Modal Logic - The Proof System $\mathbf K$
The proof system $\mathbf K$ has the following axioms:
- $T$ - All the (substitution instances of) validities of propositional logic.
- $\mathbf K$ - $\square(\phi\implies\psi)\implies(\square\phi\implies\square\psi)$.
and the following two rules:
- MP - If you have derived $\phi$ as well as $\phi\implies\psi$, then derive $\psi$.
- Necc - If you have derived $\phi$, then derive $\square\phi$.
We write: if $\phi$ is derivable in $\mathbf K$, we write $\vdash_K\phi$.
Example of a Proof in $\mathbf K$
We want to show: $\vdash_K\square(p\wedge q)\implies\square p$
| Step | Expression | Justification |
|---|---|---|
| 1 | $(p\wedge q)\implies p$ | $T$ |
| 2 | $\square((p\wedge q)\implies p)$ | Necc(1) |
| 3 | $\square((p\wedge q)\implies p)\implies(\square(p\wedge q)\implies\square p)$ | $\mathbf K$ |
| 4 | $\square(p\wedge q)\implies\square p$ | MP(2, 3) |
Reasoning: Allowed because it is obtained from 2 and 3 using the rule MP.
Abbreviations & Conveniences
As $\lozenge\phi$ is an abbreviation for $\neg\square\neg\phi$, we can switch between writing $\lozenge$ and $\neg\square\neg$ at will.
We don’t need a justification to do this.
Additionally, as proofs in $\mathbf K$ tend to contain very long formulas, we can substitute line numbers instead of expressions:
| Step | Expression | Justification |
|---|---|---|
| 1 | $(p\wedge q)\implies p$ | $T$ |
| 2 | $\square(1)$ | Necc(1) |
| 3 | $(2)\implies(\square(p\wedge q)\implies\square p)$ | $\mathbf K$ |
| 4 | $\square(p\wedge q)\implies\square p$ | MP(2, 3) |
You should keep this to a minimum in order to keep the proof readable.
Soundness & Completeness
The system $\mathbf K$ is well-designed:
- If $\vdash_k\phi$ then $\vDash\phi$
- So $\mathbf K$ is sound.
- If $\vDash\phi$ then $vdash_K\phi$
- So $\mathbf K$ is complete.
We don’t have to prove any questions like this in the exam.
Strategies for Finding Proofs in $\mathbf K$
If your expression can’t be proven using an axiom or rule, then the following rules can be helpful:
Suppose you want to show that $\vdash_K\phi$, and that $\phi$ cannot be derived using $T,K$ or Necc.

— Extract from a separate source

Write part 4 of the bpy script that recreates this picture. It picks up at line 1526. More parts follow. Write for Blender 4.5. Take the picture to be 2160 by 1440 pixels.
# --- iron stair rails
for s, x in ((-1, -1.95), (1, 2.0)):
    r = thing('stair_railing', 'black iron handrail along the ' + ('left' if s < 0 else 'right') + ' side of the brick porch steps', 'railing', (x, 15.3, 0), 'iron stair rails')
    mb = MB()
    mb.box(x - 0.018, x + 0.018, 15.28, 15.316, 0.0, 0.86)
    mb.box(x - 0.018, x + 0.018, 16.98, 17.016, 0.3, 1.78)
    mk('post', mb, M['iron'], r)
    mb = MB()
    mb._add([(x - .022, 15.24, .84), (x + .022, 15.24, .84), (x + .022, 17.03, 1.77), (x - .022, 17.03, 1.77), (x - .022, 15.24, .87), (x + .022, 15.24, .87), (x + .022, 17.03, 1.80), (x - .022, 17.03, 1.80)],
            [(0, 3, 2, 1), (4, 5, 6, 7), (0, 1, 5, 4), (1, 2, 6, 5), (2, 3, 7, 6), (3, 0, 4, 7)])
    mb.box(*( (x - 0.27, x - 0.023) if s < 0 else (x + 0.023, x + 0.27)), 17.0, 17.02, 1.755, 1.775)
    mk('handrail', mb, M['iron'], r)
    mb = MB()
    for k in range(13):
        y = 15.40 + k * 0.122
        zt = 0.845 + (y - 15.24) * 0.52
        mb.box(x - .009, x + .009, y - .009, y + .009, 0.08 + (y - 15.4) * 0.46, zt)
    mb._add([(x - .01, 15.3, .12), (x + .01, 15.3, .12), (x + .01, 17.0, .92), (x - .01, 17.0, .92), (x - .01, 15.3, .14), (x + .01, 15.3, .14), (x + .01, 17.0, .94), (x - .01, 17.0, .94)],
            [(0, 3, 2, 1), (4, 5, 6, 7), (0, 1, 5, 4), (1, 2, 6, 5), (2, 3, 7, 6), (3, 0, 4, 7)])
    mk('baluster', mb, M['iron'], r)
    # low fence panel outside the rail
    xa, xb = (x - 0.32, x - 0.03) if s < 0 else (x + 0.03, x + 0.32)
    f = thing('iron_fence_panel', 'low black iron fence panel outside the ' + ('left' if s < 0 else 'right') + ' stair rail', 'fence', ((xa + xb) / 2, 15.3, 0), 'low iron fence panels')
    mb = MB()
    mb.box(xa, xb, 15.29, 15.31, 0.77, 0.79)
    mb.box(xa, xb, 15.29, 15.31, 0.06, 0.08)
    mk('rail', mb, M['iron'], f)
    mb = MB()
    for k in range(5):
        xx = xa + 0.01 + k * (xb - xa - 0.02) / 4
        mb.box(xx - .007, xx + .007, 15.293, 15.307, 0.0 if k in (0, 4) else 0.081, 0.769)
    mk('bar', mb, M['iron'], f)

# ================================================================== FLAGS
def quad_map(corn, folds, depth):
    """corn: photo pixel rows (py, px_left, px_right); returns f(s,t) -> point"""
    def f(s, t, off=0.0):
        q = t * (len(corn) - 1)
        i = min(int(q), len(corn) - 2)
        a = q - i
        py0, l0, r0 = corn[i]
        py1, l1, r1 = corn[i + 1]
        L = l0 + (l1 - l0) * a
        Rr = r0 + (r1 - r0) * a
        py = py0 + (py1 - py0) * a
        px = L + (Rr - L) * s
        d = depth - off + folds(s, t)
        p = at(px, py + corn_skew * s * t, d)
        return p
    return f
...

Therefore you must prove $\phi$ using MP.
This means we must:
- Choose a formula $\psi$
- Derive $\psi$.
- Derive $\psi\implies\phi$.
It may help to work backwards in a situation like this.
Completing a lot of examples is the best way to gain an understanding of how to derive $\psi$. However, the following can also help:
- $\psi\implies\phi$ is often an instance of $T$.
- $\psi$ tends to have lots of $\square$ and $\implies$, few $\lozenge$ and $\neg\square$.
Additional Example of a Proof in $\mathbf K$
Show $\vdash_K\lozenge p\implies\lozenge(p\vee q)$:
| Step | Expression | Justification |
|---|---|---|
| $n$ | $\neg\square\neg p\implies\neg\square\neg(p\vee q)$ | MP($n-2, n-1$) |
| $n-1$ | $(n-1)\implies(n)$ | $T$ |
| $n-2$ | $\square\neg(p\vee q)\implies\square\neg p$ | MP($n-3, n-4$) |
| $n-3$ | $(n-4)\implies(n-2)$ | $\mathbf K$ |
| $n-4$ | $\square(\neg(p\vee q)\implies\neg p)$ | Necc($n-5$) |
| $n-5$ | $\neg(p\vee q)\implies\neg p$ | $T$ |
This is proven in reverse and hence the steps are in reverse. We will have to renumber the table for this to be a valid proof.